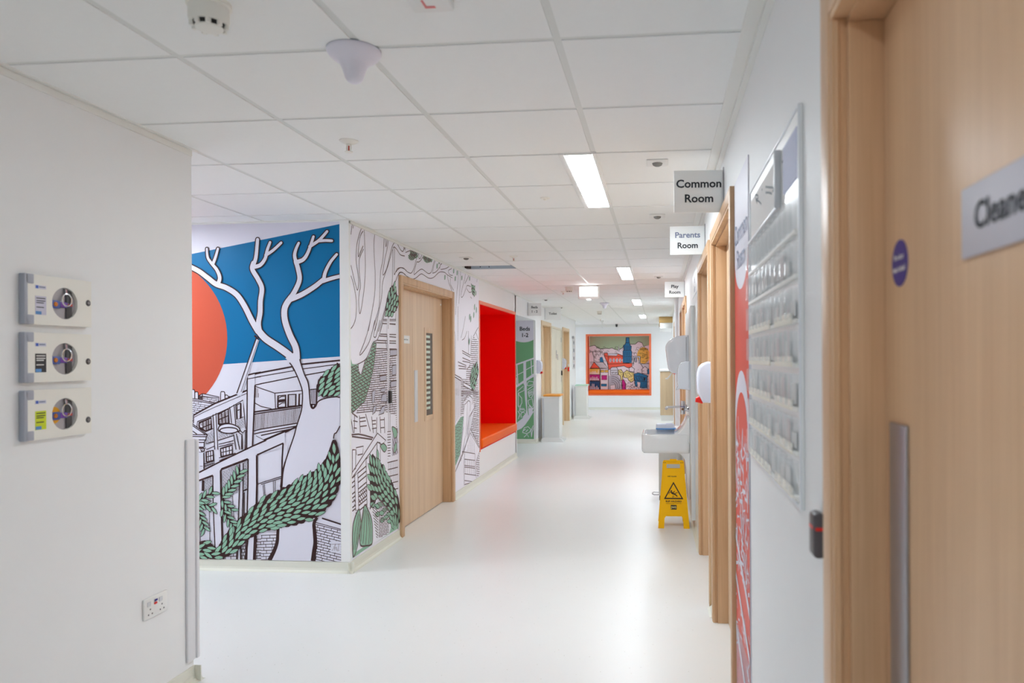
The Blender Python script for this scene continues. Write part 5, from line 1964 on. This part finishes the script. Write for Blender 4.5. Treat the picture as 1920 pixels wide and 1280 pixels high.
def sign_panel(name, sgn, parent):
    """Flat board with handle hole and leg arch; u across, w up the slope."""
    H = math.hypot(apex[0] - sy0, apex[1])
    ca, sa = (apex[0] - sy0) / H, apex[1] / H
    yy = lambda w, d: (apex[0] - sgn * ((H - w) * ca + d * sa), w * sa + d * ca * 1.0)
    out = [(-.133, .0), (-.083, .0), (-.078, .085), (-.066, .102), (.066, .102), (.078, .085), (.083, .0), (.133, .0), (.117, .20), (.1, .42), (.091, H - .02), (.082, H - .004), (-.082, H - .004), (-.091, H - .02), (-.1, .42), (-.117, .20)]
    hole = [(-.056, H - .078), (.056, H - .078), (.058, H - .072), (.058, H - .042), (.055, H - .037), (-.055, H - .037), (-.058, H - .042), (-.058, H - .072)]
    bm = nb()
    th = .012
    tri = tessellate_polygon([[Vector((a, b, 0)) for a, b in out], [Vector((a, b, 0)) for a, b in hole]])
    for d in (0, -th):
        vv = []
        for a, b in out + hole:
            y, z = yy(b, d)
            vv.append(bm.verts.new((sx + a, y, max(z, 0.0006))))
        for tr in tri:
            bm.faces.new([vv[i] for i in tr])
    for Lp in (out, hole):
        A = [bm.verts.new((sx + a, yy(b, 0)[0], max(.0006, yy(b, 0)[1]))) for a, b in Lp]
        B = [bm.verts.new((sx + a, yy(b, -th)[0], max(.0006, yy(b, -th)[1]))) for a, b in Lp]
        for i in range(len(Lp)):
            j = (i + 1) % len(Lp)
            bm.faces.new((A[i], A[j], B[j], B[i]))
    bmesh.ops.recalc_face_normals(bm, faces=bm.faces)
    return build(name, bm, YELLOW, parent), yy, H


fp, yy, H = sign_panel('front_panel', 1, t)
sign_panel('rear_panel', -1, t)
bm = nb()
box(bm, sx - .03, sx + .03, apex[0] - .018, apex[0] + .018, apex[1] - .016, apex[1] + .004, r=.004)
build('hinge', bm, YELLOW, t, 40)
o3 = lambda u, w: Vector((sx + u, *yy(w, .0012)))
U, V = Vector((1, 0, 0)), (o3(0, 1) - o3(0, 0)).normalized()
Nn = U.cross(V)
bm = nb()


def flat(bm, P, d=0.):
    vv = [bm.verts.new(o3(u, w) + Nn * d) for u, w in P]
    for tr in tessellate_polygon([[Vector((u, w, 0)) for u, w in P]]):
        bm.faces.new([vv[i] for i in tr])


T0 = (.0, .385)
tri = [(-.083, .245), (.083, .245), (0, .393)]
ti = [(-.066, .256), (.066, .256), (0, .3735)]
for k in range(3):
    j = (k + 1) % 3
    flat(bm, [tri[k], tri[j], ti[j], ti[k]])
# falling figure
g = lambda s_: [((float(a) - 400) / 922 * 180 / 215 * 1.0, (865 - float(b)) / 922 * 180 / 215 + .245) for a, b in (p.split(',') for p in s_.split())]
k_ = .165 / 192                   # metres of board per drawing unit
fg = lambda s_: [((a - 404) * k_, .245 + (866 - b) * k_) for a, b in pts(s_)]
for s_ in ('372,785 378,778 387,779 390,787 384,794 375,793', '370,796 384,793 398,801 418,812 436,826 445,838 438,842 424,830 408,822 396,820 384,812', '366,793 372,798 362,806 360,820 357,820 357,804', '390,798 408,792 414,782 418,786 412,798 396,804',
           '408,812 430,802 446,797 446,802 430,809 416,816', '392,826 402,830 412,838 408,842 398,834', '388,834 396,842 404,846 402,850 392,846'):
    flat(bm, fg(s_))
build('warning_triangle', bm, BROWNINK, fp)
for a_ in (('WET FLOOR', .0135, o3(-.012, .437), .0004, 1.), ('SLIP HAZARD', .0205, o3(0, .226), .0006, 1.1), ('SURFACE SLIPPERY WHEN WET', .0085, o3(0, .2085), 0., 1.12)):
    bm = nb()
    text_bm(bm, a_[0], a_[1], a_[2], U, V, Nn, .0, bold=a_[3], sx=a_[4])
    build('lettering', bm, BROWNINK, fp)
for u in (-.075, .073):
    bm = nb()
    for du in (-.007, .007):
        flat(bm, [(u + du - .003, H - .03), (u + du + .003, H - .03), (u + du + .003, H - .014), (u + du - .003, H - .014)])
    build('hinge_mark', bm, BROWNINK, fp)
bm = nb()
flat(bm, [(-.025, .158), (.025, .158), (.025, .196), (-.025, .196)])
build('logo_plate', bm, BROWNINK, fp)
bm = nb()
text_bm(bm, 'JWS', .024, o3(0, .176) + Nn * .0006, U, V, Nn, .0, bold=.0006)
build('logo', bm, M('logo_straw', (226, 206, 130), .5), fp)

# ------------------------------------------------------------------ far left: cupboard, bins, poster
t = thing('riser_cupboard', (XL, (CUP[0] + CUP[1]) / 2, 0), 'cream double door riser cupboard between the toilet door and the far pale oak door', 'cupboard')
CREAMD = M('cream_door', (236, 230, 212), .4)
ym = (CUP[0] + CUP[1]) / 2
bm = nb()
for q in ((CUP[0] - .03, CUP[0] + .012, .03, 2.09), (CUP[1] - .012, CUP[1] + .03, .03, 2.09), (CUP[0], CUP[1], 2.048, 2.09)):
    box(bm, XL - .05, XL + .012, *q, r=.002)
build('frame', bm, CREAMD, t, 30)
for (a, b, s_) in ((CUP[0] + .014, ym - .006, 1), (ym + .006, CUP[1] - .014, -1)):
    bm = nb()
    box(bm, XL - .045, XL - .004, a, b, .032, 2.046, r=.002)
    d_ = build('door', bm, CREAMD, t, 30)
    if s_ > 0:
        bm = nb()
        box(bm, XL - .004, XL + .006, b - .09, b - .04, 1.45, 1.62, r=.003)
        tube(bm, [(XL + .004, b - .065, 1.53), (XL + .03, b - .065, 1.53), (XL + .03, b - .065, 1.42)], .008)
        build('handle', bm, CHROME, d_, 40)
    bm = nb()
    for z in (.3, 1.0, 1.85):
        yh = a if s_ > 0 else b
        tube(bm, [(XL - .002, yh, z - .05), (XL - .002, yh, z + .05)], .006)
    build('hinge', bm, STEEL, d_, 40)
bm = nb()
box(bm, XL - .046, XL - .02, ym - .006, ym + .006, .032, 2.046)
build('centre_strip', bm, OAK, t)


def bin_(x, y, lid, label):
    t = thing('sack_bin', (x, y, 0), label, 'bin', 'waste bins')
    hx, hy = .135, .19
    bm = nb()
    box(bm, x - hx, x + hx, y - hy, y + hy, .065, .775, r=.006)
    build('body', bm, M('bin_panel', (228, 230, 228), .35), t, 40)
    bm = nb()
    box(bm, x - hx - .012, x + hx + .022, y - hy - .015, y + hy + .015, .79, .822, r=.010, seg=3)
    build('lid', bm, lid, t, 40)
    bm = nb()
    box(bm, x - hx - .05, x + hx + .005, y - hy - .006, y + hy + .006, .765, .79, r=.004)
    build('rim', bm, WHITE, t, 40)
    bm = nb()
    for yy_ in (y - hy - .005, y + hy - .06):
        prism(bm, [(x - hx - .055, .0), (x + hx + .065, .0), (x + hx + .06, .03), (x + hx + .02, .062), (x + hx - .02, .075), (x - hx - .01, .075), (x - hx - .05, .05)], 1, yy_, yy_ + .065, r=.004)
    build('foot', bm, WHITE, t, 40)
    bm = nb()
    box(bm, x - hx - .042, x - hx - .002, y - hy + .03, y + hy - .03, .05, .76)
    build('rear_frame', bm, LGREY, t)
    bm = nb()
    tube(bm, [(x + hx - .01, y - .06, .05), (x + hx + .10, y - .06, .04), (x + hx + .10, y + .06, .04), (x + hx - .01, y + .06, .05)], .011)
    build('pedal', bm, WHITE, t, 40)
    return t


bin_(-1.865, 12.60, ORLID, 'white sack bin with an orange lid before the toilet door')
bin_(-1.865, 17.35, GRLID, 'white sack bin with a pale green lid near the end wall')
t = thing('poster_strip', (XL, 17.66, 1.19), 'tall narrow strip of small grey sketches on the wall above the far bin', 'poster')
bm = nb()
box(bm, XL + .0005, XL + .012, 17.42, 17.90, 1.19, 1.975, r=.002)
build('board', bm, PAPER, t, 30)
bm = nb()
for k in range(4):
    z = 1.27 + k * .19
    box(bm, XL + .012, XL + .0128, 17.47, 17.85, z - .07, z + .075)
    for y, h in ((17.55, .05), (17.63, .03), (17.74, .055)):
        box(bm, XL + .0128, XL + .0134, y - .03, y + .03, z - h, z + h * .8, 1)
build('sketches', bm, [LGREY, M('sketch_grey', (120, 124, 130), .6)], t)
bm = nb()
box(bm, XL + .0005, XL + .05, 17.36, 17.42, 1.93, 1.99, r=.004)
build('poster_clip', bm, STEEL, t, 30)

# ------------------------------------------------------------------ reception at the far right
RY = 16.72
t = thing('reception_desk', (.3, RY + 1.2, 0), 'oak fronted reception desk end with white plinth at the far right', 'desk')
bm = nb()
box(bm, .018, .32, RY, RY + 2.3, .13, 1.135, r=.003)
build('oak_end', bm, PALE, t, 30)
bm = nb()
box(bm, .035, .32, RY + .01, RY + 2.28, 0, .13)
build('plinth', bm, WHITE, t)
bm = nb()
box(bm, .0, .55, RY - .015, RY + 2.32, 1.136, 1.168, r=.006)
build('counter_top', bm, WHITE, t, 40)
t = thing('reception_bulkhead', (.16, RY, CEIL), 'oak box bulkhead with white underside hung from the ceiling over the reception desk', 'bulkhead')
bm = nb()
box(bm, .0, .315, RY, RY + 2.3, 2.262, CEIL - .001, r=.002)
build('oak_casing', bm, M('bulkhead_oak', (204, 168, 108), .45, var=.05, scale=30), t, 30)
bm = nb()
box(bm, .022, .315, RY + .02, RY + 2.28, 2.13, 2.262, r=.002)
build('white_soffit', bm, WHITE, t, 30)


# ------------------------------------------------------------------ camera
cam = bpy.data.cameras.new('camera')
cam.sensor_width = 36
cam.lens = F / 1920 * 36
cam.shift_x = (960 - CX) / 1920
cam.shift_y = (CY - 640) / 1920
cam.clip_start = .05
cam.dof.use_dof = True
cam.dof.focus_distance = 6.2
cam.dof.aperture_fstop = 3.4
co = bpy.data.objects.new('camera', cam)
COL.objects.link(co)
co.matrix_world = Matrix.Translation((0, 0, CH)) @ Matrix.Rotation(YAW, 4, 'Z') @ Matrix.Rotation(PI / 2 + PIT, 4, 'X') @ Matrix.Rotation(ROL, 4, 'Z')
scene.camera = co

# ------------------------------------------------------------------ world and picture settings
wd = bpy.data.worlds.new('world')
wd.use_nodes = True
wd.node_tree.nodes['Background'].inputs[0].default_value = (.9, .95, 1, 1)
wd.node_tree.nodes['Background'].inputs[1].default_value = .4
scene.world = wd
vs = scene.view_settings
vs.view_transform = 'Standard'
vs.look = 'None'
vs.gamma = 1
vs.use_curve_mapping = False
vs.exposure = 1.52
cy = scene.cycles
cy.use_denoising = True
cy.max_bounces = 10
cy.diffuse_bounces = 7
cy.glossy_bounces = 4
cy.sample_clamp_indirect = 6
cy.caustics_reflective = False
cy.caustics_refractive = False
::::
PROBLEM TO SOLVE:
In the material above, show every line where the word "scene" turns up.

COMPLETE RESPONSE:
The Blender Python script for this scene continues. Write part 5, from line 1964 on. This part finishes the script. Write for Blender 4.5. Treat the picture as 1920 pixels wide and 1280 pixels high.
scene.camera = co
scene.world = wd
vs = scene.view_settings
cy = scene.cycles